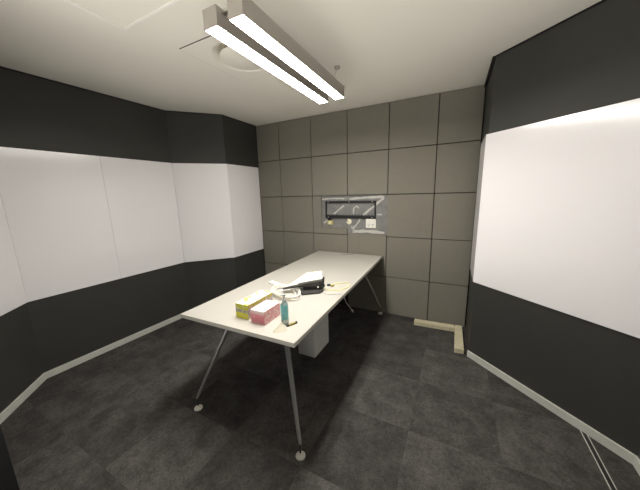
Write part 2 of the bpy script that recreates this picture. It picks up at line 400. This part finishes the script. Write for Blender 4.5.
# ------------------------------------------------------------------ table
TA = .02585; TC = (1.5529, -1.0597); TW, TL = .8766, 2.0845; TH = .7448; TT = .026
ct, st = math.cos(TA), math.sin(TA)
def tp(a, c): return (TC[0] + ct * a - st * c, TC[1] + st * a + ct * c)
t = root('table', (TC[0], TC[1], 0), 'long white meeting table on slanted chrome legs against the panelled wall', 'table')
b = BM(); fs = prism(b, [tp(-TW / 2, -TL / 2), tp(TW / 2, -TL / 2), tp(TW / 2, TL / 2), tp(-TW / 2, TL / 2)], TH - TT, TH, .0015)
for f in b.faces:
    if abs(f.normal.z) < .5: f.material_index = 1
obj('tabletop', b, [m_table, m_edge], t)
b = BM(); fx, fy = .22 + .0131, .22 + .0313
for s in (-1, 1):
    rbox(b, tp(s * (TW / 2 - fx), 0), TA, .04, TL - 2 * fy, TH - TT - .03, TH - TT); rbox(b, tp(0, s * (TL / 2 - fy)), TA, TW - 2 * fx - .04, .04, TH - TT - .03, TH - TT)
obj('under_frame', b, m_steel, t)
for i in (-1, 1):
    for j in (-1, 1):
        F = tp(i * (TW / 2 - .0131), j * (TL / 2 - .0313)); Q = tp(i * (TW / 2 - fx), j * (TL / 2 - fy))
        b = BM(); A = Vector((F[0], F[1], .085)); B = Vector((Q[0], Q[1], TH - TT - .012))
        tube(b, [A, A + (B - A) * .04, A + (B - A) * .55, B], [.009, .012, .0165, .018], 16)
        lg = obj('leg', b, m_chrome, t, smooth=True)
        b = BM(); tube(b, [(F[0], F[1], .018), (F[0], F[1], .05), A + (B - A) * .01], [.0055, .0055, .0065], 12); obj('stem', b, m_blackmetal, lg, smooth=True)
        b = BM(); lathe(b, F, [(.028, 0), (.029, .006), (.024, .012), (.010, .017), (.008, .024), (.003, .026)], 24); obj('glide_foot', b, m_footm, lg, smooth=True)
b = BM(); box(b, 1.853, 1.977, -1.802, -1.594, .47, TH - TT, .003); obj('hanging_box', b, m_greybox, t, label='pale grey box hung beneath the tabletop')

# ------------------------------------------------------------------ things on the table
T = TH
def carton(name, c, sx, sy, h, ang, mats, label, cat):
    t = root(name, (c[0], c[1], T), label, cat)
    b = BM(); rbox(b, c, ang, sx, sy, T, T + h, .0015)
    b.normal_update()
    ca, sa = math.cos(ang), math.sin(ang)
    for f in b.faces:
        if f.normal.z > .7: f.material_index = 2
        elif abs(f.normal.x * ca + f.normal.y * sa) > .7: f.material_index = 1
    o = obj('carton', b, mats, t)
    b = BM(); k = 24; pl = []
    for i in range(k):
        a = 2 * math.pi * i / k; x, y = sx * .27 * math.cos(a), sy * .33 * math.sin(a); pl.append((c[0] + ca * x - sa * y, c[1] + sa * x + ca * y))
    prism(b, pl, T + h, T + h + .0008); obj('opening_film', b, mats[2], t)
    return t
carton('tissue_box', (1.569, -1.868), .103, .245, .096, .0, [m_ybox, m_yside, m_ytop], 'yellow tissue box with white top, left of the pink one', 'tissue box')
carton('tissue_box', (1.706, -1.927), .104, .158, .086, .01, [m_pbox, m_pside, m_ptop], 'pink tissue box with white top on the table near the sanitiser bottle', 'tissue box')

c = (1.849, -1.927)
t = root('pump_bottle', (*c, T), 'teal labelled hand sanitiser bottle with narrow clear neck', 'bottle')
b = BM(); lathe(b, c, [(.020, T), (.0225, T + .004), (.0225, T + .118), (.0205, T + .126), (.012, T + .133), (.010, T + .137)], 28); obj('body', b, m_clear, t, smooth=True)
b = BM(); lathe(b, c, [(.0228, T + .030), (.0231, T + .031), (.0231, T + .118), (.0228, T + .119)], 28); obj('label_band', b, m_teal, t, smooth=True, label='teal label wrapped round the bottle')
b = BM(); lathe(b, c, [(.0125, T + .135), (.0125, T + .150), (.006, T + .152), (.004, T + .170), (.004, T + .176)], 20)
tube(b, [(c[0], c[1], T + .172), (c[0], c[1], T + .184)], .008, 14); tube(b, [(c[0], c[1], T + .178), (c[0] - .018, c[1] - .01, T + .177)], .0035, 10)
obj('pump', b, m_pump, t, smooth=True)

b = BM()   # folded paper wedge
P = [(1.840, -2.040, T), (1.862, -2.056, T), (1.916, -2.000, T), (1.852, -1.950, T)]; Q = [(1.850, -2.026, T + .012), (1.862, -1.975, T + .034)]
v = [b.verts.new(p) for p in P + Q]
for f in ((3, 2, 1, 0), (0, 1, 4), (1, 2, 5, 4), (2, 3, 5), (3, 0, 4, 5)): b.faces.new([v[k] for k in f])
o = obj('folded_paper', b, m_card, at=(1.868, -2.0, T)); tag(o, 'small cream folded paper wedge in front of the sanitiser bottle', 'paper')

t = root('battery', (1.9, -1.93, T), 'small dark battery with an olive band lying beside the sanitiser bottle', 'battery')
A, B = Vector((1.884, -1.962, T + .0075)), Vector((1.914, -1.900, T + .0075))
b = BM(); tube(b, [A + (B - A) * .2, A + (B - A) * .82], .0075, 16); obj('sleeve', b, m_olive, t, smooth=True)
b = BM(); tube(b, [A, A + (B - A) * .2], .0073, 16); obj('end_cap', b, m_dev, t, smooth=True)
b = BM(); tube(b, [A + (B - A) * .82, B], .0073, 16); tube(b, [B, B + (B - A).normalized() * .003], .003, 10); obj('end_cap', b, m_dev, t, smooth=True)

# coil of white cable
t = root('cable_coil', (1.565, -1.53, T), 'coil of white cable on the table beside the black hinged device', 'cable')
b = BM(); pts = []; ca, sa = math.cos(-.56), math.sin(-.56)
for k in range(5 * 30):
    a = 2 * math.pi * k / 30 + 2.6; tr = k / 30
    rx, ry = .150 + .016 * math.sin(tr * 2.1), .088 + .016 * math.cos(tr * 1.7)
    x, y = rx * math.cos(a), ry * math.sin(a)
    pts.append((1.583 + .010 * math.sin(tr * 3) + ca * x - sa * y, -1.533 + .010 * math.cos(tr * 2) + sa * x + ca * y, T + .0075 + .005 * tr + .003 * math.sin(a * 1.5)))
tube(b, pts, .0042, 8); obj('cord', b, m_wcable, t, smooth=True)
b = BM(); e = Vector(pts[-1]); rbox(b, (e.x, e.y + .02), 0, .014, .04, T + .014, T + .024, .002); obj('plug', b, m_white, t)

b = BM(); rbox(b, (1.372, -1.392), -.35, .145, .05, T, T + .018, .004)
o = obj('cable_adapter', b, m_white, at=(1.372, -1.392, T)); tag(o, 'small flat white adapter block on the table behind the white cable coil', 'adapter')

# hinged black device
t = root('desk_device', (1.72, -1.40, T), 'black hinged device with long flat arm lying on the white table', 'device')
ax = Vector((.82, .57, 0)).normalized(); ay = Vector((-ax.y, ax.x, 0)); o0 = Vector((1.735, -1.415, T))
def loc(a, c, z): p = o0 + ax * a + ay * c; return (p.x, p.y, T + z)
def slab(bm, pts2, z0, z1, bev=.003):
    prism(bm, [loc(a, c, 0)[:2] for a, c in pts2], T + z0, T + z1, bev)
b = BM(); slab(b, [(-.10, -.045), (-.07, -.07), (.07, -.062), (.105, -.02), (.10, .055), (-.085, .06)], 0, .02, .005); obj('base', b, m_dev2, t)
b = BM(); slab(b, [(-.055, -.01), (.075, -.012), (.085, .045), (-.06, .045)], .018, .045, .004); obj('base_block', b, m_dev, t)
b = BM()
sec = []
for a, hw, zc, th in ((-.215, .014, .036, .006), (-.10, .020, .050, .012), (-.085, .026, .054, .022), (.02, .026, .066, .024), (.105, .025, .076, .024)):
    sec.append([b.verts.new(loc(a, .012 + s * hw, zc + q * th / 2)) for s, q in ((-1, -1), (1, -1), (1, 1), (-1, 1))])
for p, q in zip(sec, sec[1:]):
    for k in range(4): b.faces.new((p[k], p[(k + 1) % 4], q[(k + 1) % 4], q[k]))
b.faces.new(sec[0][::-1]); b.faces.new(sec[-1])
obj('arm', b, m_dev2, t)
b = BM(); tube(b, [loc(.095, -.018, .05), loc(.095, .045, .05)], .02, 16); obj('hinge_barrel', b, m_dev, t, smooth=True)
b = BM(); tube(b, [loc(.06, -.02, .042), loc(.06, -.026, .042)], .006, 12); obj('button', b, m_white, t, smooth=True, label='small white button')
for s, c in ((0, .0), (1, .035)):
    b = BM(); tube(b, [loc(.10, c, .062), loc(.108 + .006 * s, c, .082), loc(.100 + .016 * s, c, .104)], [.009, .007, .006], 10); obj('prong', b, m_dev2, t, smooth=True)
# white sheet the device lies against
b = BM(); cpts = [(-.245, .035, .010), (.10, .035, .024), (.120, .165, .118), (-.01, .175, .108)]
f = b.faces.new([b.verts.new(loc(*p)) for p in cpts]); bmesh.ops.solidify(b, geom=[f], thickness=.004)
obj('white_plate', b, m_white, t, label='white tilted plate behind the arm')
b = BM(); slab(b, [(.0, .13), (.09, .13), (.09, .145), (.0, .145)], 0, .084, .002); obj('plate_foot', b, m_white, t)

# yellow lead with dark connectors
t = root('yellow_cable', (1.86, -1.24, T), 'pale yellow cable looping out from the black device to the table edge', 'cable')
b = BM(); r_ = .0035
P = [(1.80, -1.295, T + .004), (1.847, -1.325, T + .004), (1.925, -1.313, T + .004), (1.965, -1.243, T + .004), (1.968, -1.165, T + .004), (1.935, -1.115, T + .004), (1.88, -1.145, T + .004), (1.842, -1.19, T + .005), (1.825, -1.225, T + .008)]
tube(b, smooth_path(P), r_, 8); obj('cord', b, m_ycable, t, smooth=True)
b = BM(); rbox(b, (1.812, -1.235), .5, .03, .016, T, T + .016, .002); obj('connector', b, m_dev, t, label='black connector')
b = BM(); rbox(b, (1.847, -1.238), .9, .028, .015, T, T + .014, .002); obj('connector', b, m_olive, t, label='olive connector')
# white lead hanging over the edge
t = root('hanging_cable', (1.95, -1.40, T), 'pale grey cable running off the right table edge with its plug hanging down', 'cable')
ex = lambda y: TC[0] + TW / 2 - (y - TC[1]) * TA
ye = -1.385
P = [(1.825, -1.365, T + .004), (1.865, -1.412, T + .004), (1.915, -1.410, T + .004), (1.955, -1.39, T + .004), (ex(ye) - .004, ye, T + .005), (ex(ye) + .009, ye + .004, T - .012), (ex(ye) + .008, -1.34, T - .07), (ex(ye) + .008, -1.27, T - .135), (ex(ye) + .008, -1.215, T - .185)]
b = BM(); tube(b, smooth_path(P), .0032, 8); obj('cord', b, m_pcable, t, smooth=True)
b = BM(); a_, c_ = Vector(P[-1]), Vector((ex(ye) + .008, -1.185, T - .215)); tube(b, [a_, a_ + (c_ - a_) * .15, c_], [.004, .0075, .0075], 10); obj('plug', b, m_white, t, smooth=True)
# grey loop by the wall
b = BM(); P = [(1.44, -.085, T + .003), (1.487, -.12, T + .003), (1.56, -.10, T + .003), (1.61, -.055, T + .004), (1.648, -.028, T + .04), (1.668, -.018, T + .11), (1.655, -.014, T + .18), (1.63, -.006, T + .245), (1.622, .02, T + .262)]
tube(b, smooth_path(P), .0028, 8)
o = obj('grey_cable', b, m_gcable, at=(1.487, -.11, T), smooth=True); tag(o, 'thin grey cable loop between the wall and the far end of the table', 'cable')

# ------------------------------------------------------------------ fittings in the exposed part of the back wall
t = root('mounting_bracket', (1.52, BY, 1.19), 'black rectangular screen mounting bracket fixed in the wall recess', 'bracket')
X0, X1, ZA, ZB = 1.184, 1.860, 1.192, 1.412
b = BM(); box(b, X0, X1, .006, BY, ZB - .026, ZB, .001); obj('rail', b, m_blackmetal, t)
b = BM(); box(b, X0, X1, .006, BY, ZA, ZA + .036, .001)
for k in range(16): box(b, X0 + .03 + k * .042, X0 + .046 + k * .042, .010, BY - .002, ZA + .036, ZA + .045)
obj('rail', b, m_blackmetal, t)
for x in (X0, X1 - .018):
    b = BM(); box(b, x, x + .018, .008, BY, ZA + .034, ZB - .025, .001); obj('side_bar', b, m_blackmetal, t)
for x, z in ((X0 + .045, ZB - .013), (X1 - .045, ZB - .013), (X0 + .045, ZA + .016), (X1 - .045, ZA + .016), (1.52, ZB - .013)):
    b = BM(); tube(b, [(x, .006, z), (x, .003, z)], .007, 12); obj('bolt', b, m_steel, t, smooth=True)
t = root('power_outlet', (1.801, BY, 1.078), 'white double power outlet at the lower right of the wall recess', 'wall socket')
b = BM(); box(b, 1.738, 1.864, .010, BY, 1.078, 1.19, .003); pl = obj('faceplate', b, m_white, t)
for xx in (1.775, 1.826):
    b = BM(); box(b, xx - .012, xx - .008, .0095, .0115, 1.115, 1.132); box(b, xx + .008, xx + .012, .0095, .0115, 1.115, 1.132); box(b, xx - .002, xx + .002, .0095, .0115, 1.098, 1.112); obj('socket_slots', b, m_dark, pl)
    b = BM(); box(b, xx - .009, xx + .009, .006, .011, 1.150, 1.168, .002); obj('rocker_switch', b, m_cream, pl)
t = root('junction_outlet', (1.25, BY, 1.105), 'yellow junction box with black top at lower left of the wall recess', 'junction box')
b = BM(); box(b, 1.214, 1.287, .004, BY, 1.105, 1.160, .003); bd = obj('body', b, m_yel, t)
b = BM(); box(b, 1.222, 1.272, -.004, .02, 1.160, 1.191, .003); obj('black_plug', b, m_dev, t)
b = BM(); lathe(b, (0, 0), [(.018, 0), (.020, .004), (.014, .006), (.003, .004)], 16)
for v in b.verts: v.co = Vector((1.25 + v.co.x, .004 - v.co.z, 1.132 + v.co.y))
obj('socket_ring', b, m_cream, bd, smooth=True)
t = root('cable_grommet', (1.513, BY, 1.13), 'round cream cable grommet under the middle of the wall bracket', 'cable grommet')
b = BM(); lathe(b, (0, 0), [(.034, 0), (.036, .006), (.028, .012), (.018, .013)], 24)
for v in b.verts: v.co = Vector((1.513 + v.co.x, BY - v.co.z, 1.150 + v.co.y))
obj('ring', b, m_cream, t, smooth=True)
b = BM(); tube(b, [(1.50, BY - .012, 1.152), (1.49, BY - .022, 1.165), (1.475, BY - .018, 1.178)], .005, 8); obj('lead_end', b, m_dark, t, smooth=True)

# ------------------------------------------------------------------ timber battens on the floor
b = BM(); prism(b, [(2.375, -.172), (2.790, -.150), (2.786, -.070), (2.371, -.092)], 0, .045, .003)
o = obj('timber_batten', b, m_timber, at=(2.58, -.12, 0)); tag(o, 'pale timber batten lying on the floor along the panelled wall', 'timber', 'timber battens in the far right corner')
b = BM(); prism(b, [(2.790, -.565), (2.871, -.560), (2.860, -.060), (2.7915, -.066)], 0, .045, .003)
o = obj('timber_batten', b, m_timber, at=(2.83, -.31, 0)); tag(o, 'pale timber batten on the floor pointing toward the camera beside the right wall', 'timber', 'timber battens in the far right corner')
※ ※ ※
From the listing above, find the number of lines with the word "part" in them. Answer with the number only.

## [FULL OUTPUT]
2